Betting on the dead: prediction markets are now pricing Gaza's future
A photo essay of Palestinian mourning and three live Polymarket contracts on Gaza's next phase sat in the same X feed on Monday. That juxtaposition is the story.

On 29 June 2026, at 21:33 UTC, Middle East Eye published a photo essay titled In photos: Palestinians mourn their dead following Israeli attacks. The frames are not abstract: they are the faces, the shrouded bodies, the wailing. Hours earlier, on the same platform, the account @Polymarket had pushed three live contracts on the platform's forecasting dashboard — a candidate list for a post-war Palestinian leadership transition, a generic "live forecast" page, and a second forecast page pegged to a date that the URL parameter suggests is imminent. The juxtaposition is not accidental. It is the new information environment.
The betting has outrun the reporting. Markets are now setting prices on the political aftermath of an active war before the war's own dead have been counted. That is the structural story this publication wants to name, and it is the one that most coverage of the prediction-market boom is refusing to tell.
The contract is the frame
Prediction markets are pitched as neutral aggregators. They take a question, post a price, and let the wisdom of the crowd discover the probability. In practice, the choice of question is the frame. A market on "which Palestinian faction will lead Gaza in 2027" is not a neutral instrument. It presupposes that Gaza will be governed; it presupposes a faction will lead it; it presupposes a calendar. The market cannot price a contingency its constructor refused to write. What is on the contract gets traded; what is off the contract is invisible to the price signal.
That has a politics. When the wire photo essay is reduced, in the trader's terminal, to a "candidate list" with implied odds, the dead become a column. The frame is set in the question, not the answer.
The crowd is not neutral either
The standard defence — that Polymarket's prices reflect a global, dollar-weighted consensus — is weaker than it looks. The platform is KYC-gated, US-dollar-settled, and dominated by users with access to stablecoins, browser extensions, and the habit of mind that treats geopolitics as a position. That is not a representative sample of the 2.1 million people in Gaza, nor of the diaspora, nor of the Arab street whose language does not appear in the question's grammar. A market that lets a US retail trader express a view on who governs a place he has never been to is not a wisdom-of-the-crowd instrument. It is a dollar-weighted opinion channel with a chart.

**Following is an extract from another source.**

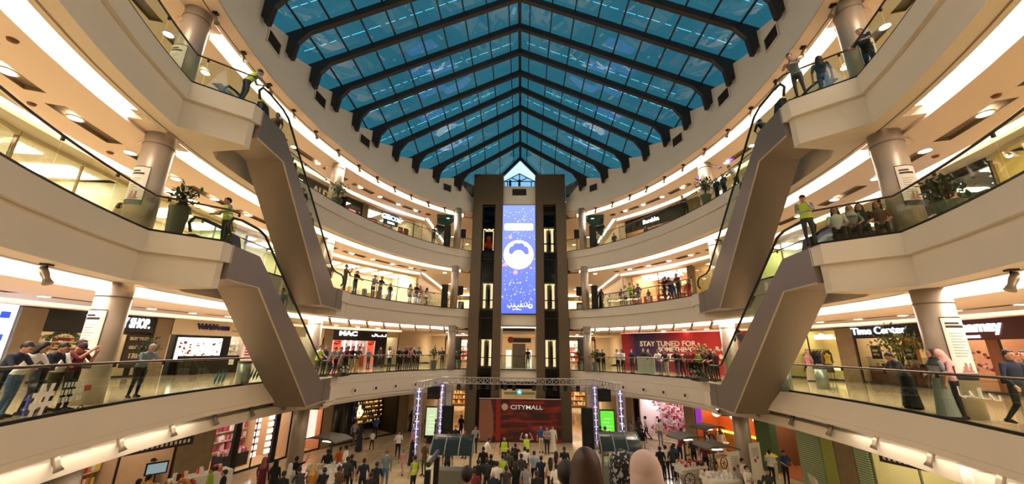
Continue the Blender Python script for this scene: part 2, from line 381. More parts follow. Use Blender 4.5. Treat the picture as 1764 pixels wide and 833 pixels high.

This is where the framing problem compounds. Coverage of Polymarket typically treats it as a transparency tool — look, the market says X, therefore X is the consensus. The market says no such thing. It says X is what the people who trade on Polymarket, with the money they have, currently believe. That is information. It is not ground truth.
What the photo essay does that the contract does not
The Middle East Eye photo essay does something the contracts structurally cannot. It insists on the individual. Each frame is a person, named or naming-pending, with a family, a neighbourhood, a date. The contracts collapse that into a probability mass. The contrast is not aesthetic. It is a choice about what kind of information the public is permitted to encounter. A face demands a response; a price does not.
Western wire services have, by long habit, leaned into numbers and away from faces in this conflict. Casualty tallies from the Hamas-run health authorities are cited, then walked back with procedural caveats; individual Gazan civilians appear mainly when their deaths are disputed. The prediction-market frame is the same instinct in a new costume: it is easier to write about who will govern Gaza than about who is dying there, and the market is now doing the easing for us.
What the serious version of this looks like
None of this is a case for ignoring prediction markets. They are a real signal of what tradable capital believes, and tradable capital's beliefs move policy: ceasefire talks, recognition timelines, sanctions regimes, reconstruction contracts. A market that prices a Palestinian Authority return to Gaza at 38% is telling readers something about how much the diplomatic community is signalling, even if that signal is mostly theatre. The serious move is to treat the price as one input, not the verdict, and to keep the photo essay on the same page.
The stakes are concrete. If the betting public — and the journalists who now treat the betting public as a primary source — accept a world in which the future of Gaza is discovered through a Polymarket chart before it is determined by a negotiation, the negotiation will be shaped by the chart. The dead in Monday's photo essay will be remembered, in that world, as a body of evidence for a number that was already locked in.
Desk note: The wire treated Monday's three Polymarket posts as discrete market news. This publication treats them, together with the photo essay they sat beside, as a single editorial object — one that reveals what the new information environment chooses to make visible, and what it chooses to price.